*Task objective:* Output all of the entries below precisely as written.

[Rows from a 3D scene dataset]

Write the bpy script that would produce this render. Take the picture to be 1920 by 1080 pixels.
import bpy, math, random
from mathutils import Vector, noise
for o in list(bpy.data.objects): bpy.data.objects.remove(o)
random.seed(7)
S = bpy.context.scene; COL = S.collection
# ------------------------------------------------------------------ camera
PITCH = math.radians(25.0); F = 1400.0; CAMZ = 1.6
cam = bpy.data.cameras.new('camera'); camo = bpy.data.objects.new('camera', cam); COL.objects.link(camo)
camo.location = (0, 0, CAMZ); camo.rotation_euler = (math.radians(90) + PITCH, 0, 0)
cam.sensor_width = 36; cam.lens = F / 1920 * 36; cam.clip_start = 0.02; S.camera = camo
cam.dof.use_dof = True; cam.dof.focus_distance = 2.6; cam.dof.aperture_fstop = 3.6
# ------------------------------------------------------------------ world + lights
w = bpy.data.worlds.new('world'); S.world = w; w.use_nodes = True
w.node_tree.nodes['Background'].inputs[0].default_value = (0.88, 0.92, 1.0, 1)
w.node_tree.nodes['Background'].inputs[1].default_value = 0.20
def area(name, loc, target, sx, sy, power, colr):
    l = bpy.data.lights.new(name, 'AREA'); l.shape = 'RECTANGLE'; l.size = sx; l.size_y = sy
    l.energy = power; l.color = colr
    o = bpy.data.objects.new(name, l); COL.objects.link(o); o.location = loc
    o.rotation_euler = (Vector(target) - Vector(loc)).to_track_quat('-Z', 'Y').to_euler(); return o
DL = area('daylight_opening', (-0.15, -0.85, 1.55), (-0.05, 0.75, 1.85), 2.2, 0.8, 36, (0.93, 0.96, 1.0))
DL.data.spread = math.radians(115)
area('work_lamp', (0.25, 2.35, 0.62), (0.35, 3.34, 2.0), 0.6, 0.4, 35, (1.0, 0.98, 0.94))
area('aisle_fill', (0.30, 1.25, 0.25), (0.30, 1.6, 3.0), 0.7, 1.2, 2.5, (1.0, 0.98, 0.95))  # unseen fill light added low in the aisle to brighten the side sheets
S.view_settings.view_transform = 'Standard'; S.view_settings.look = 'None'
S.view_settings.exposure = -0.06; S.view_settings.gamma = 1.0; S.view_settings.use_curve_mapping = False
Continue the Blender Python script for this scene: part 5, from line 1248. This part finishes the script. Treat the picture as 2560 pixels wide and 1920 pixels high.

*Answer below:*
Write the bpy script that would produce this render. Take the picture to be 1920 by 1080 pixels.
import bpy, math, random
from mathutils import Vector, noise
for o in list(bpy.data.objects): bpy.data.objects.remove(o)
random.seed(7)
S = bpy.context.scene; COL = S.collection
# ------------------------------------------------------------------ camera
PITCH = math.radians(25.0); F = 1400.0; CAMZ = 1.6
cam = bpy.data.cameras.new('camera'); camo = bpy.data.objects.new('camera', cam); COL.objects.link(camo)
camo.location = (0, 0, CAMZ); camo.rotation_euler = (math.radians(90) + PITCH, 0, 0)
cam.sensor_width = 36; cam.lens = F / 1920 * 36; cam.clip_start = 0.02; S.camera = camo
cam.dof.use_dof = True; cam.dof.focus_distance = 2.6; cam.dof.aperture_fstop = 3.6
# ------------------------------------------------------------------ world + lights
w = bpy.data.worlds.new('world'); S.world = w; w.use_nodes = True
w.node_tree.nodes['Background'].inputs[0].default_value = (0.88, 0.92, 1.0, 1)
w.node_tree.nodes['Background'].inputs[1].default_value = 0.20
def area(name, loc, target, sx, sy, power, colr):
    l = bpy.data.lights.new(name, 'AREA'); l.shape = 'RECTANGLE'; l.size = sx; l.size_y = sy
    l.energy = power; l.color = colr
    o = bpy.data.objects.new(name, l); COL.objects.link(o); o.location = loc
    o.rotation_euler = (Vector(target) - Vector(loc)).to_track_quat('-Z', 'Y').to_euler(); return o
DL = area('daylight_opening', (-0.15, -0.85, 1.55), (-0.05, 0.75, 1.85), 2.2, 0.8, 36, (0.93, 0.96, 1.0))
DL.data.spread = math.radians(115)
area('work_lamp', (0.25, 2.35, 0.62), (0.35, 3.34, 2.0), 0.6, 0.4, 35, (1.0, 0.98, 0.94))
area('aisle_fill', (0.30, 1.25, 0.25), (0.30, 1.6, 3.0), 0.7, 1.2, 2.5, (1.0, 0.98, 0.95))  # unseen fill light added low in the aisle to brighten the side sheets
S.view_settings.view_transform = 'Standard'; S.view_settings.look = 'None'
S.view_settings.exposure = -0.06; S.view_settings.gamma = 1.0; S.view_settings.use_curve_mapping = False
Continue the Blender Python script for this scene: part 5, from line 1248. This part finishes the script. Treat the picture as 2560 pixels wide and 1920 pixels high.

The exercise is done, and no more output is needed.